ABD'de "redneck"ler bizim gibi beslenir. Muhakeme tarzları, analitik zayıflıkları ne kadar da "biz"e benzerdir. Zaten sonunda gidip Trump'ı da seçtiler.
8.Ayvaz derken özel bir zeka çeşidini kastediyorum. Hem bir zeka çeşidi, hem de bizzat nefsimizi aşan bir aklın parçası olarak, (faal akla bağlanarak, ilhamla, inayetle, hikmetle) yolda yürürken gereken duruşun adıdır.

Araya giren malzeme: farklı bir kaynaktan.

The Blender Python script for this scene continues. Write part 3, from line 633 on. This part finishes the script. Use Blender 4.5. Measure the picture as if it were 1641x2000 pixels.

Kendini mütemadiyen güncelleyebilen, en küçük hatasından bile derhal ders çıkarıp, çıkardığı dersten sonra "kim ne der" diye utanmadan hemen yanlışından dönebilen. Feminen algıya uzak. Ölçüler net, pratik, defalarca denenmiş ama bizzat yaşayıp, görmeyen için izahı biraz zor.
En çok ticaretle anlaşılan bir şey bu biliyor musun? Peygamberin en çok tüccarlık mesleğini yapmış olması sanırım bunu biraz açıklıyor. Peygamberin uzun süre yaptığı diğer meslek, hilfulfudül riyasetidir. Bir çeşit legal mafyalık, bir çeşit zenginden alıp, fakire verme durumu. Başkasının haklarını korumak için gerekirse aşiret reisi amcanın yakasına yapışıp, hesap sorabilme. O günün Mekke'sinde hakim kültürü tanımadan, doğru bildiği neyse yapmak.
Bunu bir arkadaş çevresiyle, hılfulfudül'le, "erdemliler cemiyeti"ndeki seçilmiş arkadaşlarıyla yapmak. Belki ona da, "siz de herkesi arızalı görüyorsunuz" diyenler oluyordu, kim bilir! Ya öyleyse. Ya hakikaten paçoz bir kültür bütün bir toplumu veba gibi değil hakikaten bir veba salgını, aids salgını olarak sardıysa. E anlamayan ahmakları görmezden gelmeli. Ayvazlığın şiarındandır. Verimsiz, güdümsüz engelleri görmezden gelme sanatı en güzel ayvazlarca icra edilir.
Direkt formülasyonu çok zor ama pratikte gerçekten işe yarıyor. Ayvazlık diyoruz buna.
Ayvazlık işaretle, hâlle öğretilebilir. Kadim bir racondur.
Ayvaz kök bir sıfattır. Her şeyin zıddıyla bilindiği doğrudur ama bazı kavramların tam zıddı yoktur. Ayvaz'ın da tam zıddı yok ama zıddına yakın sıfata "almazlık" denebilir. Allah'ın dediği olur. Pek çok ayette çoğunluğun hataya doğal olarak yatkın olduğu, onlardan geri durulması gerektiği ifade edilir. Bu çoğunluğun tek fertlerine almaz deniyor.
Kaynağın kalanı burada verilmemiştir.